Peter is the one who sings less here, and even though I liked the vocal collaborations, especially with Liz Fraser’s (Cocteau Twins) always sublime voice, and Iarla O’Lionard, I think that would be nice if Gabriel sang more, instead of O’Lionard, Paul Buchannan, or Richie Havens.

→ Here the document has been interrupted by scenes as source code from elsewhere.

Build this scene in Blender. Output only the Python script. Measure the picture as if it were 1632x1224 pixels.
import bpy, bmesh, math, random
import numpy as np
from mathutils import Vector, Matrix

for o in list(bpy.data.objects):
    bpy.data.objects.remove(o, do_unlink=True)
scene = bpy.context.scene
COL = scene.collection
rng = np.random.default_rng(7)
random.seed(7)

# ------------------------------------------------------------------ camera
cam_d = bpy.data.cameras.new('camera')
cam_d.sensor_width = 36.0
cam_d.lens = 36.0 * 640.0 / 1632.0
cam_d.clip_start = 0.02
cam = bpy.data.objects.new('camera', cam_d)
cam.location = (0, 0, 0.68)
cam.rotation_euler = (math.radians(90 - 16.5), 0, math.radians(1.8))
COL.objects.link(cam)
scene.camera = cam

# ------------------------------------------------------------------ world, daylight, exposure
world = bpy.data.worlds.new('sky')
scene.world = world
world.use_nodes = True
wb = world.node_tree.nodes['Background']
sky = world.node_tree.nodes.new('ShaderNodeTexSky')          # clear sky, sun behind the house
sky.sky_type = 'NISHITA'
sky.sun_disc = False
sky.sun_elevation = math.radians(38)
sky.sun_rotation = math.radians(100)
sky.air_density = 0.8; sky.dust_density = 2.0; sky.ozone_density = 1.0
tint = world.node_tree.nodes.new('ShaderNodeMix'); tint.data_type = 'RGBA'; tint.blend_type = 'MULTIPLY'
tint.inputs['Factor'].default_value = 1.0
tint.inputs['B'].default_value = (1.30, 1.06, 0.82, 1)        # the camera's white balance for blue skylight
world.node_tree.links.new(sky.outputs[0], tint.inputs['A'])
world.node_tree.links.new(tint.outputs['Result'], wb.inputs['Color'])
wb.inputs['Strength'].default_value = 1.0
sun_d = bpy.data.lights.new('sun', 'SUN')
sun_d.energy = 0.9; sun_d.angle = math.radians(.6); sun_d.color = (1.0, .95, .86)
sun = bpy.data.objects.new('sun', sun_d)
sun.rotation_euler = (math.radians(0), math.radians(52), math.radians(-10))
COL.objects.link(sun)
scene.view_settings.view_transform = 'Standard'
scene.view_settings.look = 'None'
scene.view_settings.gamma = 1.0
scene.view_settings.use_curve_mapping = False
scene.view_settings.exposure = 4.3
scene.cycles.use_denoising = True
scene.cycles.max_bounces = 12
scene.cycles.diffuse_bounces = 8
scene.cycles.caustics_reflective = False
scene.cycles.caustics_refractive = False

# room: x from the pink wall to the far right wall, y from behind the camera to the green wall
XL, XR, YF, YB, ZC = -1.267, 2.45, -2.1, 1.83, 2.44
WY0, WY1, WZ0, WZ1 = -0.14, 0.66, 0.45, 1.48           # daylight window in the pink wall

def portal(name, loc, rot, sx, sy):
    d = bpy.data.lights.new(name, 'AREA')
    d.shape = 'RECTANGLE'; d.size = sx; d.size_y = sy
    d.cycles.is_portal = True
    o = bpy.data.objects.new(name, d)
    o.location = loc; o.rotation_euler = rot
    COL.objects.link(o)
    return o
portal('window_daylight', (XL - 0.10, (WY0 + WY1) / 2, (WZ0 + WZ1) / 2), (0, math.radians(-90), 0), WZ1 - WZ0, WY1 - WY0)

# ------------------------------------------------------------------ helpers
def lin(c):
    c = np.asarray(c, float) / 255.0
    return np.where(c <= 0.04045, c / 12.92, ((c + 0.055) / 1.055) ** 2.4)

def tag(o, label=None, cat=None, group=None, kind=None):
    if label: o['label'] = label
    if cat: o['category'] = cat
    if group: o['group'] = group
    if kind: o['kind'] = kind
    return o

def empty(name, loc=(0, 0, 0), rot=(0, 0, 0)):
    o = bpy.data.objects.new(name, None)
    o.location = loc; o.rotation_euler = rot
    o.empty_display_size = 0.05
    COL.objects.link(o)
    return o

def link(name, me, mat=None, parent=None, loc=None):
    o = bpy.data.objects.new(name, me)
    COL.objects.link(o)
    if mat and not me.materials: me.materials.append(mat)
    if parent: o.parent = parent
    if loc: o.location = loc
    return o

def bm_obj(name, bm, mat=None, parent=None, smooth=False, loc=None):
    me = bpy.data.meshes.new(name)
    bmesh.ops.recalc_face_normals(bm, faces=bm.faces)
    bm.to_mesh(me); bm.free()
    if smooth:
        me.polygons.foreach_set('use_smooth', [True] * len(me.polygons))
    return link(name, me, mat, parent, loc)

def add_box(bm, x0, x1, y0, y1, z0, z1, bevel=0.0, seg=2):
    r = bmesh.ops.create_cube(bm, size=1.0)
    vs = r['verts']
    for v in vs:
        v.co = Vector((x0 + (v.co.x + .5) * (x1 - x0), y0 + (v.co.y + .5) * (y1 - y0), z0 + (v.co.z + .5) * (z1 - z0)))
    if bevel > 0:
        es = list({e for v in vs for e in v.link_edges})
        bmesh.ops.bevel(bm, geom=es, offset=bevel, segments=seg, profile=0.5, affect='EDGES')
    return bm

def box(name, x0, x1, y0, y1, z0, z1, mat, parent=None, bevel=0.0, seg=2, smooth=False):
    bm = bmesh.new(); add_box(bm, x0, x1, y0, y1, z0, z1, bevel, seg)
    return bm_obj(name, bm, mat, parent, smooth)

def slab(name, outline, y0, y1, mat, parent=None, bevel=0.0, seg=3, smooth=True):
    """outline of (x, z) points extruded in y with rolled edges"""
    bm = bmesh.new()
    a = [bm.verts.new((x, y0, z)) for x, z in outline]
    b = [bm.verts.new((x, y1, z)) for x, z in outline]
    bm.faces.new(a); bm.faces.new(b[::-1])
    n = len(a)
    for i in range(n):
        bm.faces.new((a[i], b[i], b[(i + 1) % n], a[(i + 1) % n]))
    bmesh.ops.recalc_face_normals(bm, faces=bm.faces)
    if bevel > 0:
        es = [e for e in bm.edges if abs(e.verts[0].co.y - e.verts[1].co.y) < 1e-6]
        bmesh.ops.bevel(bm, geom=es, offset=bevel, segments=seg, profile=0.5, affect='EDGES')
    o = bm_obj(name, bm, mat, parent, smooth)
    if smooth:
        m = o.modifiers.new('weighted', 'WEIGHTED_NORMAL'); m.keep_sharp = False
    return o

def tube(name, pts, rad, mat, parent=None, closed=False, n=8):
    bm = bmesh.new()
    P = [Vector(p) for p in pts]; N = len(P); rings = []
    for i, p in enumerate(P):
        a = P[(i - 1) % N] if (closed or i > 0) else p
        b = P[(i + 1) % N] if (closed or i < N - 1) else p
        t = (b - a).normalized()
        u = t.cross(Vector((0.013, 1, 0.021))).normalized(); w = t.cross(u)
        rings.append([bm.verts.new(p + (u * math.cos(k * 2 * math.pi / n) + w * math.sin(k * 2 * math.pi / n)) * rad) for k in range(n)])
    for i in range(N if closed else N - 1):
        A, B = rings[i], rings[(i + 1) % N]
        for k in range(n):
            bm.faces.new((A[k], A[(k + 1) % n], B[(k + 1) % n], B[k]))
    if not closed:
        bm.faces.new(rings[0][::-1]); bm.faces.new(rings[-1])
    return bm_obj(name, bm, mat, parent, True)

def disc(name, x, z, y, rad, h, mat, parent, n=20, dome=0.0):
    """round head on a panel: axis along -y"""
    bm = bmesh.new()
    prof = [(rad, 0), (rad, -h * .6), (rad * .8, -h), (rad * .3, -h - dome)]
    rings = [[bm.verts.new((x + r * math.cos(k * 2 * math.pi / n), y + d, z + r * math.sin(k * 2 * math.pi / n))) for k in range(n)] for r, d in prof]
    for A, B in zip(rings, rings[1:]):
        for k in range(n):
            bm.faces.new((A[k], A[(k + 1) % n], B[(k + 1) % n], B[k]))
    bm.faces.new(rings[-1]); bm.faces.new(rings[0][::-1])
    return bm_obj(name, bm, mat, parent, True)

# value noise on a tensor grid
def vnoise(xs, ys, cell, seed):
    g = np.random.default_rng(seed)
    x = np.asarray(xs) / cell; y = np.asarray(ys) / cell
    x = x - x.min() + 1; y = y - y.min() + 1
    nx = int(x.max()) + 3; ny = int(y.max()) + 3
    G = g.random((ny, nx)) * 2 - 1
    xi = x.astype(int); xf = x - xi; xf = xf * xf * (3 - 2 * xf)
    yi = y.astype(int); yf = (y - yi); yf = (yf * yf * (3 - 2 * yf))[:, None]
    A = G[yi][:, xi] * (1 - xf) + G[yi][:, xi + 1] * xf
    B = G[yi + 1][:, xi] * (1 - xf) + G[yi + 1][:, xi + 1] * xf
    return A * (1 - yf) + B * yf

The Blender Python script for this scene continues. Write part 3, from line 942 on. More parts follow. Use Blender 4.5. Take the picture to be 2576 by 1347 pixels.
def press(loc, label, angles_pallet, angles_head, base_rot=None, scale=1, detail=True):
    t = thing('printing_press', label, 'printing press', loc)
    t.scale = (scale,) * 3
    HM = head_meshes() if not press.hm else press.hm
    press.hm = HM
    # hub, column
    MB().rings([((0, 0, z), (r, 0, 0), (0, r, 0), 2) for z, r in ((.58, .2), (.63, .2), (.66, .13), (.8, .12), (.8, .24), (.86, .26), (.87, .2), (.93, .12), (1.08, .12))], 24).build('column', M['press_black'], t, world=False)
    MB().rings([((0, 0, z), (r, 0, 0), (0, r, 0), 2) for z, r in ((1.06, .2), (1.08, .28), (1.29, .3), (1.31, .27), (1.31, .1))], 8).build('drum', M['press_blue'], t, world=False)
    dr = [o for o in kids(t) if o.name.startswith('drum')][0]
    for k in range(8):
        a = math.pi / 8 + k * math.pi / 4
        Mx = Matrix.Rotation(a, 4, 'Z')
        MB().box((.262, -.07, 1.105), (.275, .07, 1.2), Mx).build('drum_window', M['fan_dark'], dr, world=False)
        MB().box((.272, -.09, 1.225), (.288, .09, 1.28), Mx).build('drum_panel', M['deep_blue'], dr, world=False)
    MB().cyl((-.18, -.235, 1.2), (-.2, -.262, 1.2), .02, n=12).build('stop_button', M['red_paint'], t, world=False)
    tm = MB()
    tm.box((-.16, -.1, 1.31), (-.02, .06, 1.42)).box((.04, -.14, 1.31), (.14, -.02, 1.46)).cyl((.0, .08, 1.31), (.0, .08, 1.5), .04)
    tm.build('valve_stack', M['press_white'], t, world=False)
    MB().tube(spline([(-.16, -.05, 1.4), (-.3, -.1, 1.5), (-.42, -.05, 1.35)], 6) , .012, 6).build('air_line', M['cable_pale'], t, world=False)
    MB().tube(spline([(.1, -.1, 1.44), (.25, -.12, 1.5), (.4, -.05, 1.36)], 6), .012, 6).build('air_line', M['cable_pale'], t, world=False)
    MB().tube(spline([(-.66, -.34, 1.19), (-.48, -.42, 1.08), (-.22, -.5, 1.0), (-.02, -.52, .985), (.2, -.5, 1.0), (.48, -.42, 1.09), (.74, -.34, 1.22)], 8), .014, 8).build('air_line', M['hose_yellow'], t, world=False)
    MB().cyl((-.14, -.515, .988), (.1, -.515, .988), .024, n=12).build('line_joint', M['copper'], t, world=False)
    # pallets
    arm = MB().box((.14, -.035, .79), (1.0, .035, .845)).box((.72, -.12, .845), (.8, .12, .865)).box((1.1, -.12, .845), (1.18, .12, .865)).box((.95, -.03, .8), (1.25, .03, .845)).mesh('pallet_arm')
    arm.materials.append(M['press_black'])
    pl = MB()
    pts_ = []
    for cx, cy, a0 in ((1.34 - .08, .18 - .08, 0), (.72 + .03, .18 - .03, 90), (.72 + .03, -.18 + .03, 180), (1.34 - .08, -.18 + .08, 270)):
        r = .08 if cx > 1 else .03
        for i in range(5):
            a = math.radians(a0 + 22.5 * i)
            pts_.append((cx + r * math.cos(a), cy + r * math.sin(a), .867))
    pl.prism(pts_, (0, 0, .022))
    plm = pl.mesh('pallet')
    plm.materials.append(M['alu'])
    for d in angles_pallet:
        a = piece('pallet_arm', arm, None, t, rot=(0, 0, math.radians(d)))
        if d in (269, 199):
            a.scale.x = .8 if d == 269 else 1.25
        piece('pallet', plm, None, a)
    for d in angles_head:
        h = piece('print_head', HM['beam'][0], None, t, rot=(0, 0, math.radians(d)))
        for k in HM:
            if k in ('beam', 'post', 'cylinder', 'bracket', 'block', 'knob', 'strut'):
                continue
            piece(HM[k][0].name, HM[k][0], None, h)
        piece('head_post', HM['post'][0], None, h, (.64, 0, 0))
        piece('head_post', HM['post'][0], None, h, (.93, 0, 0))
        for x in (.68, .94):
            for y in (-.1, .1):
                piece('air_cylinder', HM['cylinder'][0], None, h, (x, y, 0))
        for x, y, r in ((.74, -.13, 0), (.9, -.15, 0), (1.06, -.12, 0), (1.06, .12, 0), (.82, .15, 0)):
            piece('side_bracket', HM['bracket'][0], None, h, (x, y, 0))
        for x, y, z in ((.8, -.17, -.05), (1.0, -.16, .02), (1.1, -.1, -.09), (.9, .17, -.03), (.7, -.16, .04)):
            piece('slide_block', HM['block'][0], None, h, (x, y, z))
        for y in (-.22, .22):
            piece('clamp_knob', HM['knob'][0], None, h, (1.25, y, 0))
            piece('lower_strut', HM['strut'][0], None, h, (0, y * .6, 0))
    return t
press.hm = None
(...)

The songs are very varied here. The ethereal “Low Light” and “The Nest That Sailed the Sky” are beautiful ambient themes. This genre is not unfamilliar to Gabriel, since he had made some incursions on “Birdy” and “Passion.” Gabriel’s ultra-sincere homage to his father is moving, recalling a bit of XTC’s “Apple Venus Vol. 1”’s orchestral and subtle passages. “The Tower That Ate People” is one of the best themes of OVO. It has a sort of trip-hoppish influence, but with a very Gabriel touch. Its following piece, “The Revenge,” sounds like a reprise of 1982’s “The Rhythm of the Heat“ s closing session, but it sounds suitable in the context of OVO. “The Time of the Turning(Reprise)/The Weaver’s Reel” is a pleasantly surprising theme of dancey rhythms. “White Ashes” is another magnificent yet very brief piece, in a very techno way.

Overall, OVO is an almost excellent record, not without its flaws, I must admit, but pretty much worth the money.